However, I do love groups that definitely utilize elements of darkness, mystery, power, and violence in their lyrics and musical imagery, so I suppose that these could be looked at as modern versions of ’shock’: Type O Negative(US), Deathstars(SE), Rammstein(DE), for example. I think the internet generation has allowed genres and sub-genres of art and music to explode in every direction, which is awesome! So, you can find many more groups that may never get ’famous’, yet that do what they love. They are respectable in many ways, existing on their own terms — not at the mercy of the typical industry mechanism(which of course still exists) that brings to the publics’ attention only what IT decides is worthy.
Getting back to Type O Negative, they’re probably my all-time favorite group that could be connected to the horror aspect. Because when you start to really see the visuals of what he’s singing about, it can be anyone of these scenarios(he gestures towards a tome of Lovecraft stories). I don’t know if Peter Steel(RIP) was into it personally, but that’s the vibe I get from his songs. If he was still with us, perhaps we could have gotten him onboard with the DITWH-project! I would’ve loved for him to be one of the deep voices on the album! The needle would never have been able to stay in the grooves, that’s for sure!
You’re here in Stockholm for the festival of course, but as I’ve understood it you’ve been spending quite some time up here in the frigid north. What are you up to at the moment? Is there maybe even something here in the land of the midnight sun that has won the heart of the American rocker?
** As happens in healthy artistic scenes, one cool project usually begets others. Through an expanding web of great people and growing contacts, W.A.S.P. provided the initial DITWH link, which has now grown into work with SE actor Stefan Sauk, for whom I recorded a song for his upcoming tour. Other links have led to press and work related
with Sweden Rock Magazine. There are also great instrument builders like Crimson Oath, and talented painters that I can work with as well, and there will be exciting things coming from them in the future, so I’m very fortunate to have found these people here. They keep me quite busy.

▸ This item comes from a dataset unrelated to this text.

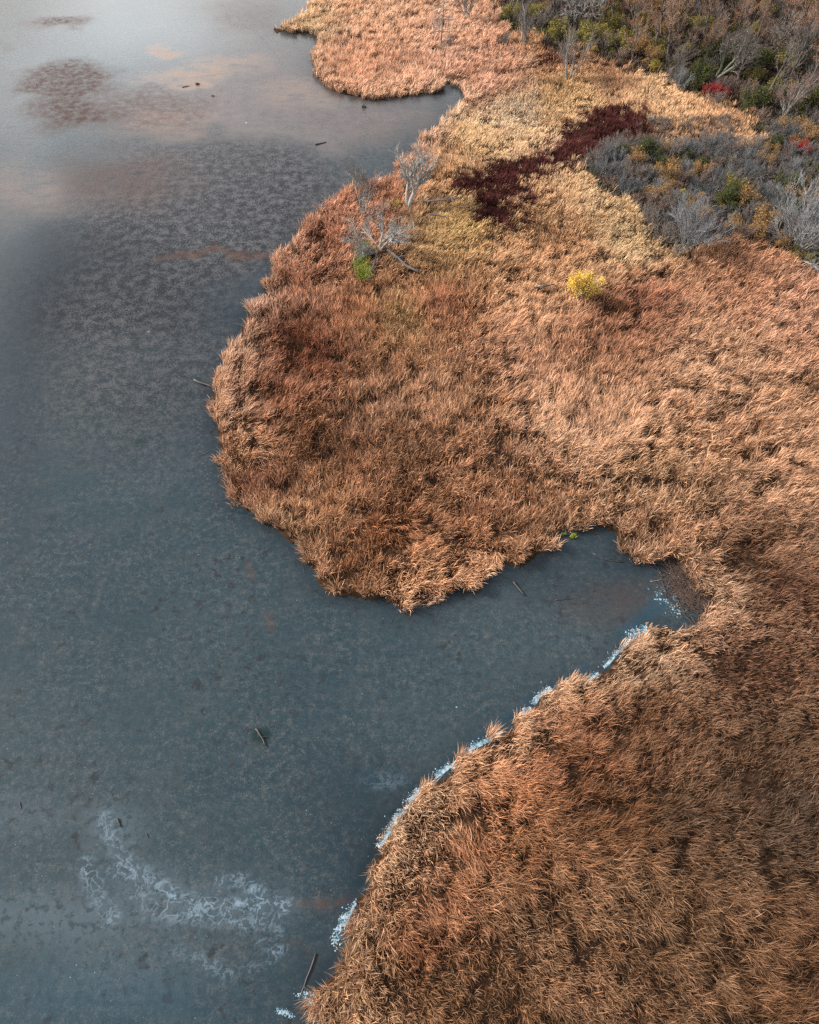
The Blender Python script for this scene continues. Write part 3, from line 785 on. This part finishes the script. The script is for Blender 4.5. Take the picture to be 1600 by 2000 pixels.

As far as the weather, it’s actually quite a bit better than where I came from in New England where we get much more frigid and snowy winters, frequent massive storms where everything comes to a screeching halt, and high-humidity in the summers. I think the constant gray gloom and darkness of winter is super-productive for focusing and making art and music. Sunny days are nice, but I get tired of them quickly, and for that reason would kill myself if I had to live in a sunny place like LA(laughs). I always thought I’d go to the UK, but the scene for W.A.S.P. is better here, and I know more people. The environment is positive and healthy.
Will we continue to see you here at the Stockholm Festival in the future as well, since the opera seems to have opened up your eyes and heart to the author?
** I certainly hope to be back in Stockholm for the HPLFF in the future, and if so, I’d be focusing on trying to help arrange some sort of live performance(s) for around that time. Of course, it is dependent on W.A.S.P.’s touring schedule. My interest in HPL is growing, and I’ll be delving deeper into his history and links to my home area in the US. The period of time in which he lived is also a very volatile time for the US, and forced much important growth and many changes. For now, I’ll keep having those dreams of something evil lurking in the closet…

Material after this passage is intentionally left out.